◆ **Task statement**
Exactly the lines from the line containing "Reconstruct this image" through the line containing "XR=0.77; XL=-19.3; YB=29.0; YF=-3.0" are to be echoed, with both included and pictures left out.

◆ **Extracted material**
===============
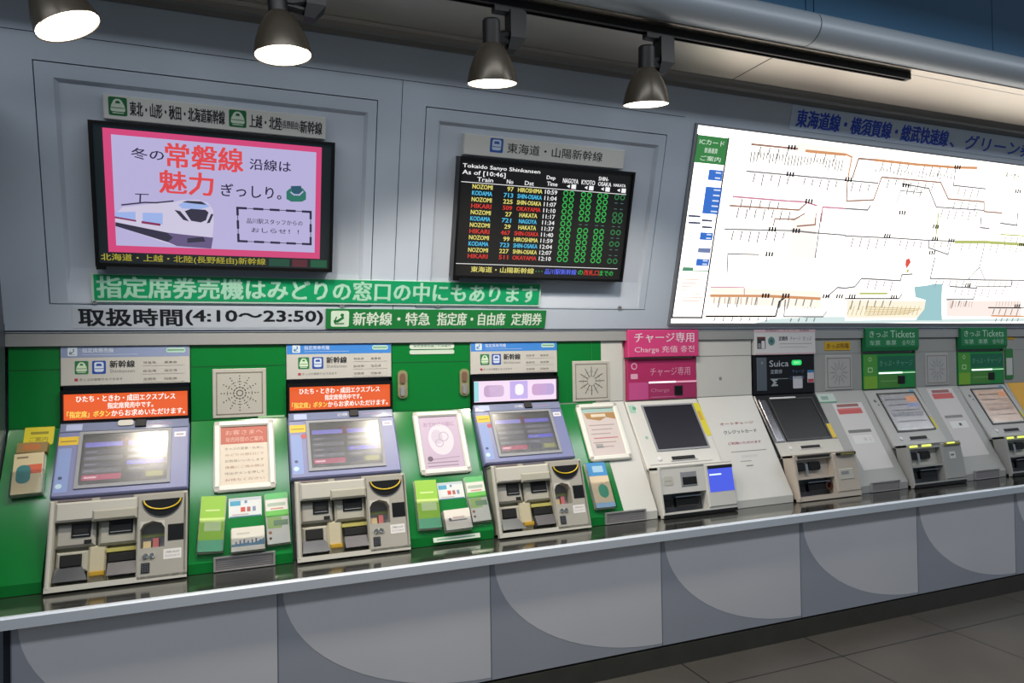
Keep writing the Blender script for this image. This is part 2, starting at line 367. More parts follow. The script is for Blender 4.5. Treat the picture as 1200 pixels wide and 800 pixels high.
m.poly([Q(680, 110), Q(715, 80), Q(830, 80), Q(862, 120), Q(862, 185), Q(825, 205), Q(725, 205), Q(680, 180)], w3, SG); m.poly([Q(720, 60), Q(815, 58), Q(830, 120), Q(785, 142), Q(735, 130)], w4, glow('2c5a70', .85))
m.line([Q(722, 118), Q(750, 140), Q(800, 142), Q(832, 112)], .006, w4+.0005, LAV)
m.text('座席でごゆっくり', *[*Q(650, 28)], *[*Q(880, 22)], w3, glow('7c7898', .8), 0) if False else None
c0, c1, c2, c3 = Q(225, 262), Q(905, 300), Q(905, 600), Q(235, 570)
for (p, q, n) in ((c0, c1, 9), (c1, c2, 5), (c3, c2, 9), (c0, c3, 5)):
    for k in range(n):
        a = [p[i]+(q[i]-p[i])*(k+.0)/n for i in (0, 1)]; b2 = [p[i]+(q[i]-p[i])*(k+1.0)/n for i in (0, 1)]
        m.line([a, b2], .010 if k % 2 == 0 else .003, w3, NAVY)
m.text('品川駅スタッフからの', *Q(312, 405), *Q(830, 385), w3, NAVY, .006); m.v = m.v
q0 = Q(312, 408); q1 = Q(830, 392)
m.text('おしらせ！！', *Q(355, 488), Q(795, 470)[0], Q(355, 445)[1], w3, NAVY, .01)
m.text('北海道・上越・北陸(長野経由)新幹線', -.515, .320, .145, .355, w2, glow('b7ae3a', .8), .01); m.rect(.16, .32, .25, .355, w2, glow('1c5a48', .6)); m.rect(.262, .32, .33, .355, w2, glow('6a2c3c', .6)); m.rect(.345, .32, .42, .355, w2, glow('1c6a4a', .6))
m.build('screen_picture', P_)
# departure board
t = thing('departure_screen', 'black wall screen listing train departures in coloured text', 'screen', WF(1.5, .29, W0))
BU0, BU1, BV0, BV1 = 1.040, 2.030, .290, .889
P_ = screen_body(t, BU0, BU1, BV0, BV1, .012, '')
m = MB(WF)
m.rect(BU0+.012, BV0+.012, BU1-.012, BV1-.012, .0343, glow('0b0c10', .6))
WT, YL, CY, RD, GR = glow('f4f4f4', 1), glow('e6dc74', 1), glow('4cc0ec', 1), glow('d8362c', 1), glow('2fb44c', 1)
X = lambda a: BU0+(BU1-BU0)*a
Y = lambda b2: BV1-(BV1-BV0)*b2
def bt(s_, a0, a1, b0, b1, mm, bold=.01): m.text(s_, X(a0), Y(b1), X(a1), Y(b0), .0348, mm, bold)
bt('Tokaido Sanyo Shinkansen', .02, .44, .055, .095, WT); bt('As of [10:46]', .02, .25, .105, .15, WT)
bt('Train', .10, .185, .155, .19, WT); bt('No', .26, .295, .155, .19, WT); bt('Dst', .36, .41, .155, .19, WT); bt('Dep', .48, .53, .095, .135, WT); bt('Time', .485, .545, .145, .18, WT)
bt('NAGOYA', .575, .665, .105, .145, WT); bt('KYOTO', .685, .765, .105, .145, WT); bt('SHIN-', .785, .845, .065, .10, WT); bt('OSAKA', .785, .865, .11, .145, WT); bt('HAKATA', .88, .955, .115, .14, WT)
for a in (.60, .705, .805, .905):
    m.poly([(X(a), Y(.17)), (X(a+.018), Y(.185)), (X(a+.018), Y(.155))], .0348, WT); m.rect(X(a+.028), Y(.19), X(a+.055), Y(.152), .0348, WT)
m.rect(X(.015), Y(.205), X(.965), Y(.2), .0348, WT)
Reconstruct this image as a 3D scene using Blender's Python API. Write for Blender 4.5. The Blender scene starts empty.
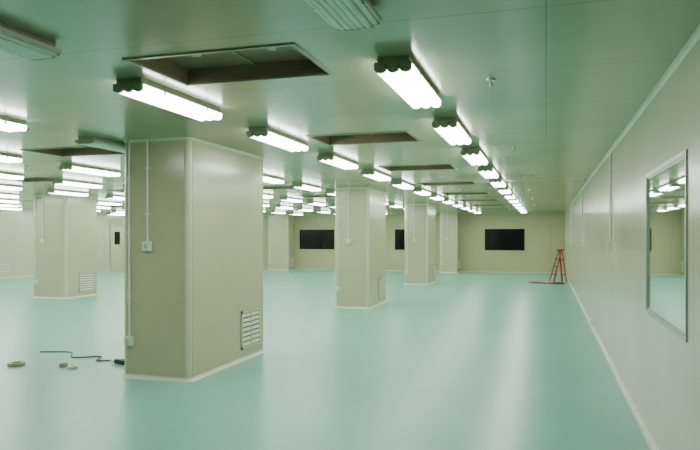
import bpy, math, random
from mathutils import Vector, Matrix
random.seed(4)
H=2.62; CH=1.55
XR=0.77; XL=-19.3; YB=29.0; YF=-3.0

# ------------------------------------------------------------ materials
def newmat(name):
    m=bpy.data.materials.new(name); m.use_nodes=True
    nt=m.node_tree; b=nt.nodes['Principled BSDF']
    return m,nt,b
def plain(name,col,rough=.5,metal=0,emit=None,es=0,noise=0.06,nscale=4,spec=.5,coat=0):
    m,nt,b=newmat(name)
    tc=nt.nodes.new('ShaderNodeTexCoord'); n=nt.nodes.new('ShaderNodeTexNoise')
    n.inputs['Scale'].default_value=nscale; n.inputs['Detail'].default_value=4
    nt.links.new(tc.outputs['Object'],n.inputs['Vector'])
    r=nt.nodes.new('ShaderNodeValToRGB')
    r.color_ramp.elements[0].position=.3; r.color_ramp.elements[1].position=.7
    r.color_ramp.elements[0].color=(*[c*(1-noise) for c in col],1)
    r.color_ramp.elements[1].color=(*[min(1,c*(1+noise)) for c in col],1)
    nt.links.new(n.outputs['Fac'],r.inputs['Fac']); nt.links.new(r.outputs['Color'],b.inputs['Base Color'])
    b.inputs['Roughness'].default_value=rough; b.inputs['Metallic'].default_value=metal
    b.inputs['Specular IOR Level'].default_value=spec
    b.inputs['Coat Weight'].default_value=coat
    b.inputs['Coat Roughness'].default_value=.06
    if emit:
        b.inputs['Emission Color'].default_value=(*emit,1); b.inputs['Emission Strength'].default_value=es
    return m
def panel(name,col,rough,axes,spec=.5,seamdark=.7,wobble=.02):
    """painted sandwich panel: seams given as [(axis, period, offset, halfwidth)]"""
    m,nt,b=newmat(name); L=nt.links.new
    tc=nt.nodes.new('ShaderNodeTexCoord'); sp=nt.nodes.new('ShaderNodeSeparateXYZ')
    L(tc.outputs['Object'],sp.inputs[0])
    acc=None
    for ax,per,off,hw in axes:
        a=nt.nodes.new('ShaderNodeMath'); a.operation='SUBTRACT'; a.inputs[1].default_value=off
        L(sp.outputs[ax],a.inputs[0])
        p=nt.nodes.new('ShaderNodeMath'); p.operation='PINGPONG'; p.inputs[1].default_value=per/2
        L(a.outputs[0],p.inputs[0])
        c=nt.nodes.new('ShaderNodeMath'); c.operation='LESS_THAN'; c.inputs[1].default_value=hw
        L(p.outputs[0],c.inputs[0])
        if acc is None: acc=c
        else:
            x=nt.nodes.new('ShaderNodeMath'); x.operation='MAXIMUM'
            L(acc.outputs[0],x.inputs[0]); L(c.outputs[0],x.inputs[1]); acc=x
    n=nt.nodes.new('ShaderNodeTexNoise'); n.inputs['Scale'].default_value=1.1; n.inputs['Detail'].default_value=3
    L(tc.outputs['Object'],n.inputs['Vector'])
    r=nt.nodes.new('ShaderNodeValToRGB')
    r.color_ramp.elements[0].position=.3; r.color_ramp.elements[1].position=.7
    r.color_ramp.elements[0].color=(*[q*.95 for q in col],1); r.color_ramp.elements[1].color=(*[q*1.05 for q in col],1)
    L(n.outputs['Fac'],r.inputs['Fac'])
    mx=nt.nodes.new('ShaderNodeMix'); mx.data_type='RGBA'
    mx.inputs[7].default_value=(*[q*seamdark for q in col],1)
    L(r.outputs['Color'],mx.inputs[6])
    if acc: L(acc.outputs[0],mx.inputs[0])
    else: mx.inputs[0].default_value=0
    L(mx.outputs[2],b.inputs['Base Color'])
    bp=nt.nodes.new('ShaderNodeBump'); bp.inputs['Strength'].default_value=.35; bp.inputs['Distance'].default_value=wobble
    n2=nt.nodes.new('ShaderNodeTexNoise'); n2.inputs['Scale'].default_value=1.6; n2.inputs['Detail'].default_value=1
    L(tc.outputs['Object'],n2.inputs['Vector']); L(n2.outputs['Fac'],bp.inputs['Height'])
    L(bp.outputs[0],b.inputs['Normal'])
    b.inputs['Roughness'].default_value=rough; b.inputs['Specular IOR Level'].default_value=spec
    return m

M_wall=panel('painted_panel_wall_long',(.53,.53,.40),.18,[(1,1.18,.4,.004)],wobble=.01)
M_wallb=panel('painted_panel_wall_cross',(.50,.46,.29),.3,[(0,1.18,.2,.008)],wobble=.01)
M_ceil=panel('ceiling_panel',(.36,.355,.24),.2,[(1,1.15,4.3,.005),(0,3.6,-3.6,.004)],wobble=.012,spec=.6)
M_col=plain('column_panel',(.49,.455,.315),.2,noise=.03,nscale=2)
M_colt=plain('column_corner_trim',(.60,.58,.43),.2,noise=.02)
M_cove=plain('white_cove',(.60,.66,.53),.35,noise=.02)
M_alu=plain('aluminium',(.55,.58,.52),.35,metal=.6,noise=.03)
M_wfr=plain('window_frame_metal',(.42,.48,.42),.35,metal=.3,noise=.03)
M_white=plain('white_plastic',(.75,.78,.72),.4,noise=.02)
M_dark=plain('dark_void',(.012,.012,.012),.5)
M_glass=plain('dark_window_glass',(.004,.005,.006),.08,noise=.1)
M_hous=plain('lamp_housing',(.40,.43,.32),.4,noise=.03)
M_off=plain('lamp_cover_off',(.72,.78,.68),.2,noise=.05)
M_hatch=plain('hatch_inner_panel',(.25,.18,.12),.4,noise=.12)
M_hfr=plain('hatch_frame',(.30,.30,.20),.35,noise=.03)
M_red=plain('red_painted_wood',(.24,.03,.015),.5,noise=.15)
M_cable=plain('grey_rubber',(.10,.13,.12),.5)
M_black=plain('black_plastic',(.02,.025,.025),.5)
M_tan=plain('tan_tape',(.38,.34,.22),.6)
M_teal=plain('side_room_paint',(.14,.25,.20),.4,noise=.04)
M_lit,nt,b=newmat('lamp_cover_lit')
b.inputs['Base Color'].default_value=(.8,.85,.8,1)
b.inputs['Emission Color'].default_value=(.91,1,.86,1); b.inputs['Emission Strength'].default_value=23
# clear glazing
M_pane=bpy.data.materials.new('window_pane_clear'); M_pane.use_nodes=True; nt=M_pane.node_tree; nt.nodes.clear(); L=nt.links.new
o=nt.nodes.new('ShaderNodeOutputMaterial'); mix=nt.nodes.new('ShaderNodeMixShader'); tr=nt.nodes.new('ShaderNodeBsdfTransparent'); gl=nt.nodes.new('ShaderNodeBsdfGlossy'); fr=nt.nodes.new('ShaderNodeFresnel')
tr.inputs[0].default_value=(.70,.86,.80,1); gl.inputs['Roughness'].default_value=.02; gl.inputs['Color'].default_value=(.95,1,.97,1); fr.inputs[0].default_value=1.6
L(fr.outputs[0],mix.inputs[0]); L(tr.outputs[0],mix.inputs[1]); L(gl.outputs[0],mix.inputs[2]); L(mix.outputs[0],o.inputs[0])

# floor
M_floor,nt,b=newmat('green_epoxy_floor'); L=nt.links.new
tc=nt.nodes.new('ShaderNodeTexCoord'); n=nt.nodes.new('ShaderNodeTexNoise'); n.inputs['Scale'].default_value=.7; n.inputs['Detail'].default_value=6
L(tc.outputs['Object'],n.inputs['Vector'])
r=nt.nodes.new('ShaderNodeValToRGB'); r.color_ramp.elements[0].position=.3; r.color_ramp.elements[1].position=.7
r.color_ramp.elements[0].color=(.17,.44,.365,1); r.color_ramp.elements[1].color=(.20,.49,.41,1)
L(n.outputs['Fac'],r.inputs['Fac']); L(r.outputs['Color'],b.inputs['Base Color'])
b.inputs['Roughness'].default_value=.3
n2=nt.nodes.new('ShaderNodeTexNoise'); n2.inputs['Scale'].default_value=9; n2.inputs['Detail'].default_value=3
L(tc.outputs['Object'],n2.inputs['Vector'])
bp=nt.nodes.new('ShaderNodeBump'); bp.inputs['Strength'].default_value=.3; bp.inputs['Distance'].default_value=.01
L(n2.outputs['Fac'],bp.inputs['Height']); L(bp.outputs[0],b.inputs['Normal'])

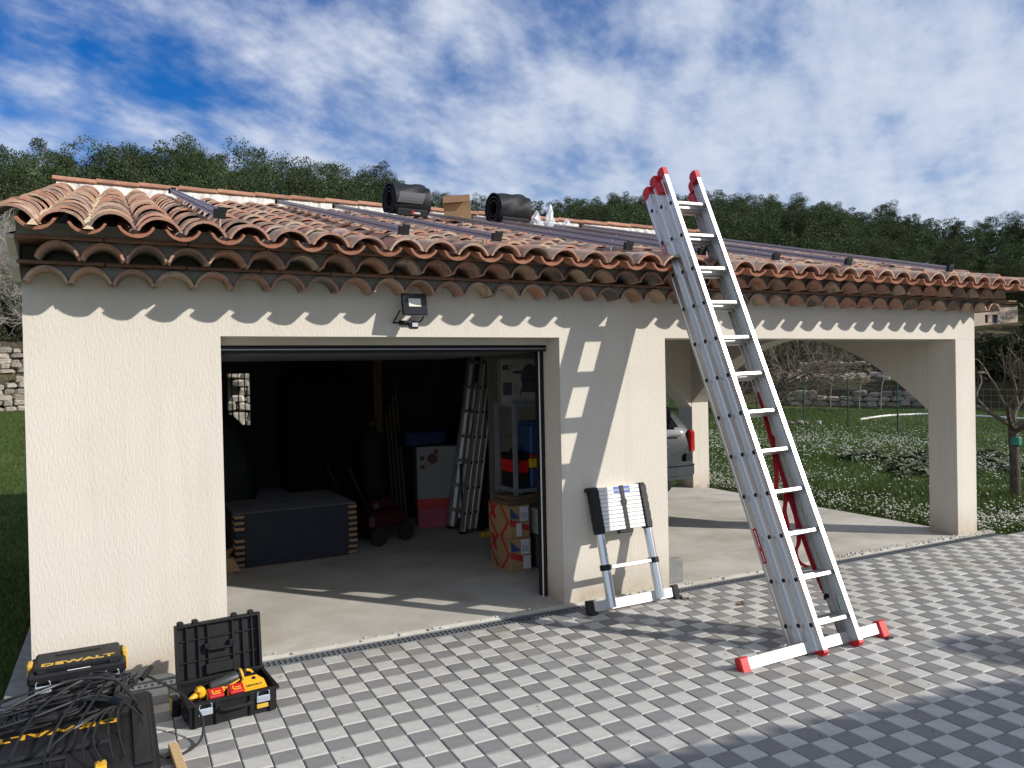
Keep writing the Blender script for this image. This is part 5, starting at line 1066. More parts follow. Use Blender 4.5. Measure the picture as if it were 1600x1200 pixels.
===============
◆ **Task response**
Reconstruct this image as a 3D scene using Blender's Python API. Write for Blender 4.5. The Blender scene starts empty.
import bpy, math, random
from mathutils import Vector, Matrix
random.seed(4)
H=2.62; CH=1.55
XR=0.77; XL=-19.3; YB=29.0; YF=-3.0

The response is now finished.